By Andy Dyer

Refreshing your website - 20 questions to ask

So you’ve lived with your website for a while now and you know it’s time for an update. That can be overwhelming – after all, it’s usually a very important part of your business and its public face. Change is fraught with risk but also opportunity. This is the moment to add in new ideas, iron out all the kinks, and do the things you didn’t get round to first time “because we just need to go live”. This time around, you already have a website, so the urgency may not be so pressing. Our advice is to take this moment to have a long hard think, and ask yourself our twenty probing questions.


  • What’s the website for?
  • How will it support your business objectives?

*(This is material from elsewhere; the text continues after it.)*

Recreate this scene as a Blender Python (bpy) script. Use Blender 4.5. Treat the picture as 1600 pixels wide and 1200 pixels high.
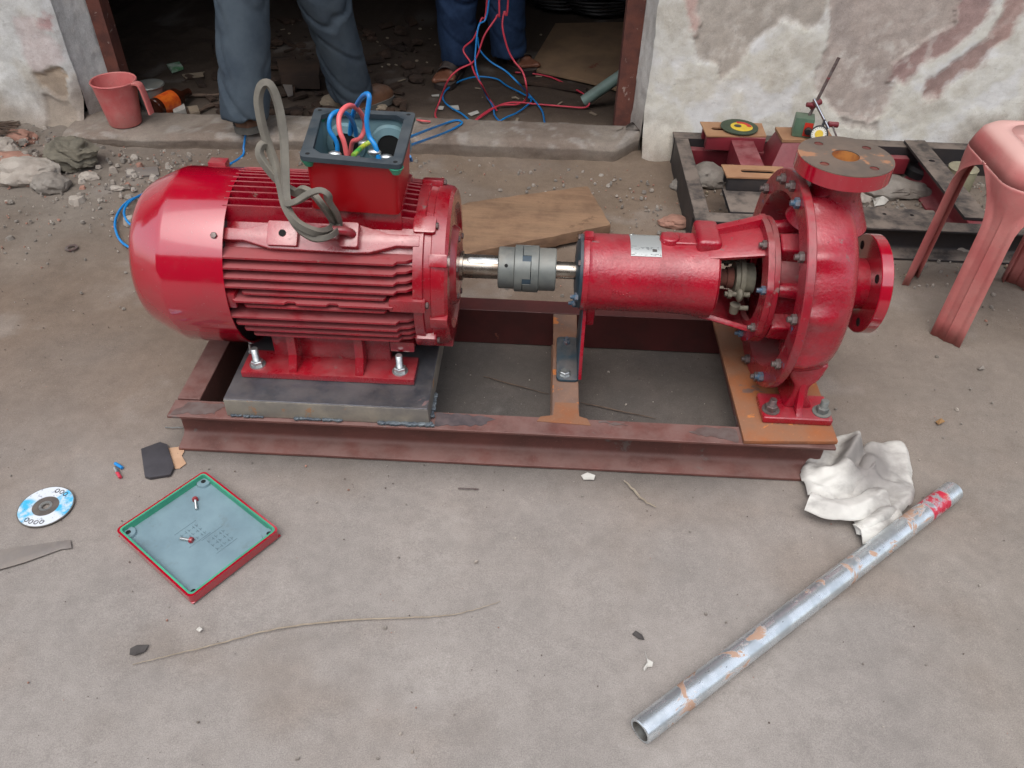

  • Who are the most important visitors to your site?
  • Why are they here?
  • What do they want the site to do for them?
  • Are they struggling with the current site, and how?
  • What new content, features, and/or functionality would help them?
  • What three messages do you want them to take away?

 Your current site

  • What are the analytics telling you?
  • Have the products or services you sell changed since the old site was built?
  • What sections can be edited or deleted?
  • What currently works well?
  • What’s not working well?
  • Is there anything you could automate?


  • Which competitor websites have appealing designs or features?
  • Which websites do you love?

 Your new site

  • What would success look like?
    • A better-looking site?
    • A faster and better mobile experience?
    • Time-consuming manual updates automated?
    • More enquiries?
  • What new sections do you need?
  • How important is SEO/ PPC to people finding your site?
  • How frequently does the site need to be updated?

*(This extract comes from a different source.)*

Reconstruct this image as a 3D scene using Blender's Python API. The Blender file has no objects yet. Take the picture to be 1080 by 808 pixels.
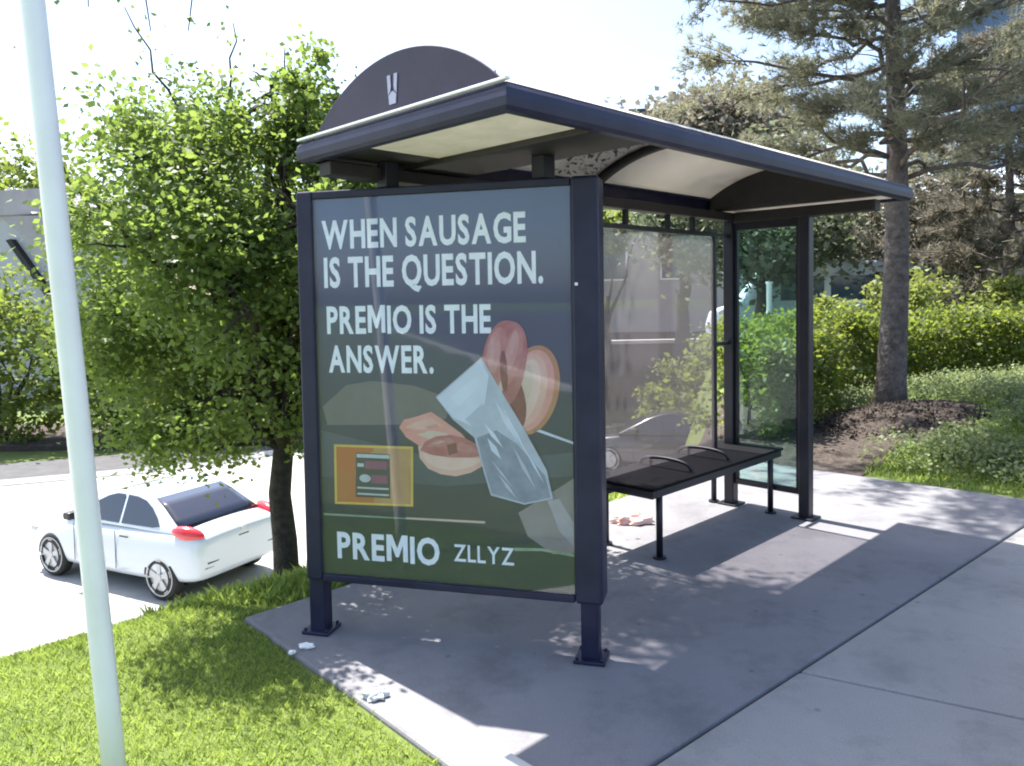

If you’ve answered all twenty questions thoroughly, your web build people will have a great brief. But the best work always comes out of conversations, so check in regularly. Keep an open mind and be prepared for things to evolve as you develop the new site. And remember, it’s easy to throw content at the problem but not always the best way forward. The best websites say just enough, as concisely and fluidly as possible. No flab, just a logical and helpful experience that gives visitors what they want with as few clicks as possible. Finally, remember that your website is a living, breathing entity. You can test landing pages, you can tweak content and design and you can add and remove. Don’t treat it as a dusty box of brochures – try and keep it fresh, always.